◆ Do this ◆
Set down all of the data that follows word for word, without the images.

◆ Collected data ◆

--- begin ---

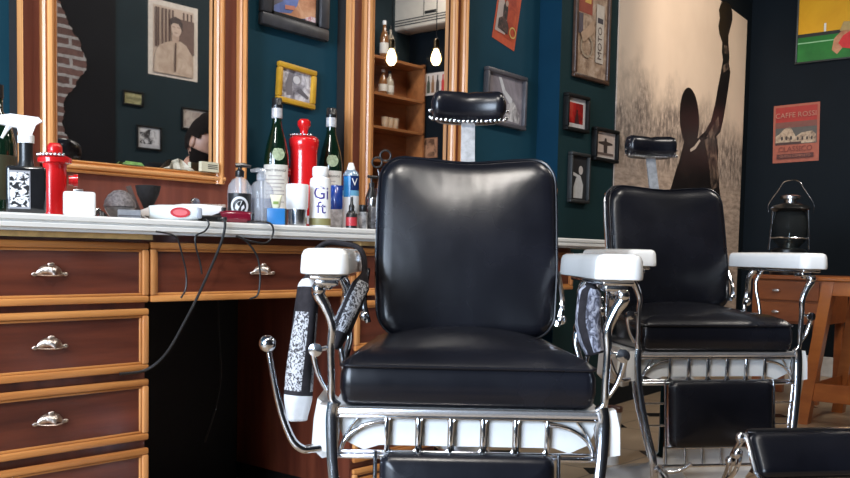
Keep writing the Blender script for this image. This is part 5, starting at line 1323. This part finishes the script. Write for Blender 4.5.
    for s in (-1, 1):
        b0 = len(m_.v); m_.sphere((0, 0, 0), .011, plain('eye_lid', (.30, .15, .10), .5), 10)
        for i in range(b0, len(m_.v)): m_.v[i] = hd((m_.v[i].x+.074, m_.v[i].y+s*.031, m_.v[i].z+.016))
        m_.tube([hd((.088, s*.014, .036)), hd((.088, s*.032, .041)), hd((.078, s*.050, .034))], .0045, HAIR, 6)
    m_.build('eyes_and_brows', t)
    # ground the origin of the thing under the feet
    for c in t.children: 
        for v in c.data.vertices: v.co -= base
    t.location = base
    zmin = min(v.co.z for c in t.children for v in c.data.vertices); t.location.z = -zmin
    return t
barber()

# ------------------------------------------------------------------ light
def area(name, loc, target, sx, sy, e, c):
    l = bpy.data.lights.new(name, 'AREA'); l.shape = 'RECTANGLE'; l.size = sx; l.size_y = sy; l.energy = e; l.color = c
    o = bpy.data.objects.new(name, l); COL.objects.link(o); o.location = loc
    o.rotation_euler = (Vector(target)-Vector(loc)).to_track_quat('-Z', 'Y').to_euler(); return o
area('window_daylight', (XW-.3, .85, 1.65), (3, .95, 1.2), 2.3, 2.1, 420, (.74, .86, 1.0))
for x, y, e in ((.5, .5, 26), (2.6, .5, 26), (4.6, .3, 30), (5.9, .2, 22)):  # unseen overhead fill; far-end one added to brighten the air conditioner
    area('ceiling_fill_light', (x, y, CEIL-.03), (x, y+.15, 0), .6, .3, e, (1, .93, .84))
def spot_light(name, loc, target, e, deg, c, size=.06, blend=.6):
    l = bpy.data.lights.new(name, 'SPOT'); l.energy = e; l.color = c; l.spot_size = math.radians(deg); l.spot_blend = blend; l.shadow_soft_size = size
    o = bpy.data.objects.new(name, l); COL.objects.link(o); o.location = loc
    o.rotation_euler = (Vector(target)-Vector(loc)).to_track_quat('-Z', 'Y').to_euler()
spot_light('mural_spot', (4.2, 1.0, CEIL-.06), (5.5, 2.5, 1.75), 185, 58, (1, .82, .64), .06, .9)
spot_light('chair_fill_spot', (-.9, .9, CEIL-.06), (2.0, 1.3, .5), 110, 55, (1, .97, .92), .12, .8)  # unseen spot, added to brighten the chair fronts
spot_light('far_chair_fill_spot', (1.3, -.2, CEIL-.06), (2.75, 1.2, .35), 75, 30, (1, .96, .9), .1, .8)  # another added spot, lifting the second chair's skirt
spot_light('worktop_fill_spot', (.3, .2, CEIL-.06), (1.4, 2.2, .9), 90, 70, (1, .95, .88), .08, .9)  # added fill over the worktop, no known lamp there
w = bpy.data.worlds.new('world'); SC.world = w; w.use_nodes = True
bg = w.node_tree.nodes['Background']; bg.inputs[1].default_value = .6
sky = w.node_tree.nodes.new('ShaderNodeTexSky'); sky.sky_type = 'NISHITA'; sky.sun_disc = False; sky.sun_elevation = math.radians(35); sky.sun_rotation = math.radians(120)
w.node_tree.links.new(sky.outputs[0], bg.inputs[0]); bg.inputs[1].default_value = .25
SC.view_settings.view_transform = 'Standard'
SC.view_settings.exposure = 0.0
SC.view_settings.look = 'None'
SC.cycles.max_bounces = 10; SC.cycles.glossy_bounces = 6; SC.cycles.transparent_max_bounces = 12
SC.cycles.caustics_reflective = False; SC.cycles.caustics_refractive = False
SC.cycles.sample_clamp_indirect = 6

--- end ---

◆ Written solution ◆
Keep writing the Blender script for this image. This is part 5, starting at line 1323. This part finishes the script. Write for Blender 4.5.
    for s in (-1, 1):
        b0 = len(m_.v); m_.sphere((0, 0, 0), .011, plain('eye_lid', (.30, .15, .10), .5), 10)
        for i in range(b0, len(m_.v)): m_.v[i] = hd((m_.v[i].x+.074, m_.v[i].y+s*.031, m_.v[i].z+.016))
        m_.tube([hd((.088, s*.014, .036)), hd((.088, s*.032, .041)), hd((.078, s*.050, .034))], .0045, HAIR, 6)
    m_.build('eyes_and_brows', t)
    # ground the origin of the thing under the feet
    for c in t.children: 
        for v in c.data.vertices: v.co -= base
    t.location = base
    zmin = min(v.co.z for c in t.children for v in c.data.vertices); t.location.z = -zmin
    return t
barber()

# ------------------------------------------------------------------ light
def area(name, loc, target, sx, sy, e, c):
    l = bpy.data.lights.new(name, 'AREA'); l.shape = 'RECTANGLE'; l.size = sx; l.size_y = sy; l.energy = e; l.color = c
    o = bpy.data.objects.new(name, l); COL.objects.link(o); o.location = loc
    o.rotation_euler = (Vector(target)-Vector(loc)).to_track_quat('-Z', 'Y').to_euler(); return o
area('window_daylight', (XW-.3, .85, 1.65), (3, .95, 1.2), 2.3, 2.1, 420, (.74, .86, 1.0))
for x, y, e in ((.5, .5, 26), (2.6, .5, 26), (4.6, .3, 30), (5.9, .2, 22)):  # unseen overhead fill; far-end one added to brighten the air conditioner
    area('ceiling_fill_light', (x, y, CEIL-.03), (x, y+.15, 0), .6, .3, e, (1, .93, .84))
def spot_light(name, loc, target, e, deg, c, size=.06, blend=.6):
    l = bpy.data.lights.new(name, 'SPOT'); l.energy = e; l.color = c; l.spot_size = math.radians(deg); l.spot_blend = blend; l.shadow_soft_size = size
    o = bpy.data.objects.new(name, l); COL.objects.link(o); o.location = loc
    o.rotation_euler = (Vector(target)-Vector(loc)).to_track_quat('-Z', 'Y').to_euler()
spot_light('mural_spot', (4.2, 1.0, CEIL-.06), (5.5, 2.5, 1.75), 185, 58, (1, .82, .64), .06, .9)
spot_light('chair_fill_spot', (-.9, .9, CEIL-.06), (2.0, 1.3, .5), 110, 55, (1, .97, .92), .12, .8)  # unseen spot, added to brighten the chair fronts
spot_light('far_chair_fill_spot', (1.3, -.2, CEIL-.06), (2.75, 1.2, .35), 75, 30, (1, .96, .9), .1, .8)  # another added spot, lifting the second chair's skirt
spot_light('worktop_fill_spot', (.3, .2, CEIL-.06), (1.4, 2.2, .9), 90, 70, (1, .95, .88), .08, .9)  # added fill over the worktop, no known lamp there
w = bpy.data.worlds.new('world'); SC.world = w; w.use_nodes = True
bg = w.node_tree.nodes['Background']; bg.inputs[1].default_value = .6
sky = w.node_tree.nodes.new('ShaderNodeTexSky'); sky.sky_type = 'NISHITA'; sky.sun_disc = False; sky.sun_elevation = math.radians(35); sky.sun_rotation = math.radians(120)
w.node_tree.links.new(sky.outputs[0], bg.inputs[0]); bg.inputs[1].default_value = .25
SC.view_settings.view_transform = 'Standard'
SC.view_settings.exposure = 0.0
SC.view_settings.look = 'None'
SC.cycles.max_bounces = 10; SC.cycles.glossy_bounces = 6; SC.cycles.transparent_max_bounces = 12
SC.cycles.caustics_reflective = False; SC.cycles.caustics_refractive = False
SC.cycles.sample_clamp_indirect = 6